Extract all lines that hold the string "part".

Data section:
# # # # #
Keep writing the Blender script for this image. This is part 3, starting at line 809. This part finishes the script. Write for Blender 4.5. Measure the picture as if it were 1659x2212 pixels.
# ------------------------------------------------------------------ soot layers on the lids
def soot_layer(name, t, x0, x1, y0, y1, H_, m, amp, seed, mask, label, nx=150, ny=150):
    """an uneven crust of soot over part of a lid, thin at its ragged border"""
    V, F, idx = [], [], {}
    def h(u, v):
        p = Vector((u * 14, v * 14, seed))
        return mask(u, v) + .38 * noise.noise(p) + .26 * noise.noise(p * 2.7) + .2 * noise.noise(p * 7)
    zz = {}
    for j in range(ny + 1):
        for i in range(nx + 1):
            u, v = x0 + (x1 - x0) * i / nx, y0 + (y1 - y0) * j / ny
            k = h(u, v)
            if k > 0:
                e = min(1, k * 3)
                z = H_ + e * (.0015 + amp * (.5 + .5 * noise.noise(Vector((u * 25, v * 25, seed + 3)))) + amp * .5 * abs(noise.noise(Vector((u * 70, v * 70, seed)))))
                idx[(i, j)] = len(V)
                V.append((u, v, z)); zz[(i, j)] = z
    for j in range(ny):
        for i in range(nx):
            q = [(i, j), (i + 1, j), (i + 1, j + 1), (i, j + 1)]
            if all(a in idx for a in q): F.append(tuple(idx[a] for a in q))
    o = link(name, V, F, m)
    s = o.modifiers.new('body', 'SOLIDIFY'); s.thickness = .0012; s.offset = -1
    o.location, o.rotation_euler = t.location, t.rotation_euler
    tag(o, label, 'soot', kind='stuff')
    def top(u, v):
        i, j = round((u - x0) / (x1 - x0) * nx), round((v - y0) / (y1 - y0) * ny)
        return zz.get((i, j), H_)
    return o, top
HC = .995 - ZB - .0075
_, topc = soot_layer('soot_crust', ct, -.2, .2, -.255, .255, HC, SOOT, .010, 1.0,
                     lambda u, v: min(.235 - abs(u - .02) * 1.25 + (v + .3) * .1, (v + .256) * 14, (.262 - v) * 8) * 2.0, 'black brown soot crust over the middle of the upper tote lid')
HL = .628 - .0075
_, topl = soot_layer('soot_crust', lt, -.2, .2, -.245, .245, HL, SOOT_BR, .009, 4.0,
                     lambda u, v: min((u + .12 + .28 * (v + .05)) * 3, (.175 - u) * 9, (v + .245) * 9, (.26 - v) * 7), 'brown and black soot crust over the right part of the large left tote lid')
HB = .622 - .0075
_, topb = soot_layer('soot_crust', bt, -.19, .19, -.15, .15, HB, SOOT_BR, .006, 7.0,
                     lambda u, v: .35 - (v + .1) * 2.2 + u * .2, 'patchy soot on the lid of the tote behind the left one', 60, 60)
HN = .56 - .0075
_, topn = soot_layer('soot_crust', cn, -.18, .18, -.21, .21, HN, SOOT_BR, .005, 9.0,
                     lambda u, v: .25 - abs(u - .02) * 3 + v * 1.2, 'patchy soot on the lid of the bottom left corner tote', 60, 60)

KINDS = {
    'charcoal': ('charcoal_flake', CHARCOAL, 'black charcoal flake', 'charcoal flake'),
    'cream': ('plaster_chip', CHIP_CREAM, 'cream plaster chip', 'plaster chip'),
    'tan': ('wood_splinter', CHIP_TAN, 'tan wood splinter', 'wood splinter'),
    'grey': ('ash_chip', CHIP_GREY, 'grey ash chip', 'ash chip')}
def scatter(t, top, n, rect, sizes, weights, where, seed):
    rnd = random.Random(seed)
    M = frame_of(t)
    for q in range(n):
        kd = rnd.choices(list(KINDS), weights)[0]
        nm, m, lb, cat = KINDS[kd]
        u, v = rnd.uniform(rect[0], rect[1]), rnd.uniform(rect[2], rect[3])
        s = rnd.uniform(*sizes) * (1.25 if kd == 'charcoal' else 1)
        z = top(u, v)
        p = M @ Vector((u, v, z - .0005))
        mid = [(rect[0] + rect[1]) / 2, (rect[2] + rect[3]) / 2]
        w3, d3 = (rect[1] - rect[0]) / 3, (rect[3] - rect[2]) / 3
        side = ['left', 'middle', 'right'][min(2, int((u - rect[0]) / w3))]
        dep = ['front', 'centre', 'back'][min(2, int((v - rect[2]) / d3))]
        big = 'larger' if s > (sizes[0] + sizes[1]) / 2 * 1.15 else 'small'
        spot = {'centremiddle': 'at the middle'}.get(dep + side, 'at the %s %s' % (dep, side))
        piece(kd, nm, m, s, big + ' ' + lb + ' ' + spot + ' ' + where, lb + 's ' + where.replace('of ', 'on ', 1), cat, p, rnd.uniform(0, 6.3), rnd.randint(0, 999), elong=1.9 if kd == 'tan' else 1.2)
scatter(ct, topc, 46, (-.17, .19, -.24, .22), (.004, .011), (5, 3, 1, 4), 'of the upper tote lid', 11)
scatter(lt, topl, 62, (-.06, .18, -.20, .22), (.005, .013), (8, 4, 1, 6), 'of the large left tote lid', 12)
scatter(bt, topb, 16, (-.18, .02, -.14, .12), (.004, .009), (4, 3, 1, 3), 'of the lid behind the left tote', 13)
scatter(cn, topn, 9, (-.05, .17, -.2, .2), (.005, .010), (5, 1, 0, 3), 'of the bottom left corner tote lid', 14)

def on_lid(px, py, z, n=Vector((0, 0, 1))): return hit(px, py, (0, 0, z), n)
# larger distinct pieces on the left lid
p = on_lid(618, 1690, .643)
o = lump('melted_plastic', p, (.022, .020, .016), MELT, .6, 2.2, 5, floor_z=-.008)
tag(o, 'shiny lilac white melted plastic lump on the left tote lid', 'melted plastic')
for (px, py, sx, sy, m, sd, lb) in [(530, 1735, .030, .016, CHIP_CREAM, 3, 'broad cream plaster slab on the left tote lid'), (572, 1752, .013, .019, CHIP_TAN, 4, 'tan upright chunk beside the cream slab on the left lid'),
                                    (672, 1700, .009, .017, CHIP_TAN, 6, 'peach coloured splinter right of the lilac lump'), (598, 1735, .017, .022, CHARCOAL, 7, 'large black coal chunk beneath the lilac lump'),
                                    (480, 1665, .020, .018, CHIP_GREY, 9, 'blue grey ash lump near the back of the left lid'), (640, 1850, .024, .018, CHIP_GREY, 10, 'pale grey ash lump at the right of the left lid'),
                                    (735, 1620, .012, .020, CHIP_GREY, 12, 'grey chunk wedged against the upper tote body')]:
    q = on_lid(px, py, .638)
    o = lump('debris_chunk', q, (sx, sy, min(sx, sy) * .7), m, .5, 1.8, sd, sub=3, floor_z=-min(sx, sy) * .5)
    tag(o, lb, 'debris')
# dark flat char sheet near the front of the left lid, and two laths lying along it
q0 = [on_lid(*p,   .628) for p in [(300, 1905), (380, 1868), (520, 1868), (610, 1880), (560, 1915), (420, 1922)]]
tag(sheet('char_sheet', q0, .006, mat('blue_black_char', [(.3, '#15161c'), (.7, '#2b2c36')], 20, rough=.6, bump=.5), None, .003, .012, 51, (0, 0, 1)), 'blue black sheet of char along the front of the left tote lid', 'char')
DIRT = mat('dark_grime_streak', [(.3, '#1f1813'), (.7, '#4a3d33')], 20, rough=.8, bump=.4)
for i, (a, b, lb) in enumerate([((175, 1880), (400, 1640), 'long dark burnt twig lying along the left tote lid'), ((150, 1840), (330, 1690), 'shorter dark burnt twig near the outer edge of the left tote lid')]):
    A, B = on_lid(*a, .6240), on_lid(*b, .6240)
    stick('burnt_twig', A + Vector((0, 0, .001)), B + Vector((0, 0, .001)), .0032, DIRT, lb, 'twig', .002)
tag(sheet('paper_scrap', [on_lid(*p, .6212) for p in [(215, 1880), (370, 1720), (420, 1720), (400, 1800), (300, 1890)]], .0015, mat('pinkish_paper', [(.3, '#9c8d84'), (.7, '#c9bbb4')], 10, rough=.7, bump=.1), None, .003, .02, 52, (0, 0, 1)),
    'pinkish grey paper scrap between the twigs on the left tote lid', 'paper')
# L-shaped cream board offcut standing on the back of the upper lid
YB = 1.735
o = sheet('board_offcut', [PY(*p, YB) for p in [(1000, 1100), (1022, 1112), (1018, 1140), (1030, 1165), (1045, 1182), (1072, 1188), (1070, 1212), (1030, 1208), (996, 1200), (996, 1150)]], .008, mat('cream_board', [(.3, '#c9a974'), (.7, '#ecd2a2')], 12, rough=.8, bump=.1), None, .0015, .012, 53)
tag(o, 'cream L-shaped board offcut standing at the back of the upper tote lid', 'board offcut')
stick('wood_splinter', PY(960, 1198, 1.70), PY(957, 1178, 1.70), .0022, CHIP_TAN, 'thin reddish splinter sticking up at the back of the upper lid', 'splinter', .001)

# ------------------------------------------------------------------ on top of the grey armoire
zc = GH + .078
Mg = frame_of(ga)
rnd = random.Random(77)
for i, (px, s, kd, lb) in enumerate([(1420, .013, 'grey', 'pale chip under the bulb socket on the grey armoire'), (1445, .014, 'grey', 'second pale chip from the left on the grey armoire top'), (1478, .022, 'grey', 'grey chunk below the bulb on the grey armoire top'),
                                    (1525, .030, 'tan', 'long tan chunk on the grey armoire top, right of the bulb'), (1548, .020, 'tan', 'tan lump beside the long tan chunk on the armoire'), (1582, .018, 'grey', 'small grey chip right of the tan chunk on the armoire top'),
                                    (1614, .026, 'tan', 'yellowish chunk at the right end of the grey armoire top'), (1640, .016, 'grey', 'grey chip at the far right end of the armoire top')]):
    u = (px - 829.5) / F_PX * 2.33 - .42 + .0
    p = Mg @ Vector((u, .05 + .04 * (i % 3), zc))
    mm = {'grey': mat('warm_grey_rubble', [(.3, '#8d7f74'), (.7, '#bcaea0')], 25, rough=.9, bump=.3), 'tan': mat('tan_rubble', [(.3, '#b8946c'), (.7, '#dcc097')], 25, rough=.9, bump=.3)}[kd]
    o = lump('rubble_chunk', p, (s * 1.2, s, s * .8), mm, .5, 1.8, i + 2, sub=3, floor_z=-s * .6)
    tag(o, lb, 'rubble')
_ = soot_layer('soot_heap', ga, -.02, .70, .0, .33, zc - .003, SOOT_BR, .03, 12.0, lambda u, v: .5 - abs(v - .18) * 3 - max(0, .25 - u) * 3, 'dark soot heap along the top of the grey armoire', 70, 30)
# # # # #
Output of the task:
Keep writing the Blender script for this image. This is part 3, starting at line 809. This part finishes the script. Write for Blender 4.5. Measure the picture as if it were 1659x2212 pixels.
    """an uneven crust of soot over part of a lid, thin at its ragged border"""
                     lambda u, v: min((u + .12 + .28 * (v + .05)) * 3, (.175 - u) * 9, (v + .245) * 9, (.26 - v) * 7), 'brown and black soot crust over the right part of the large left tote lid')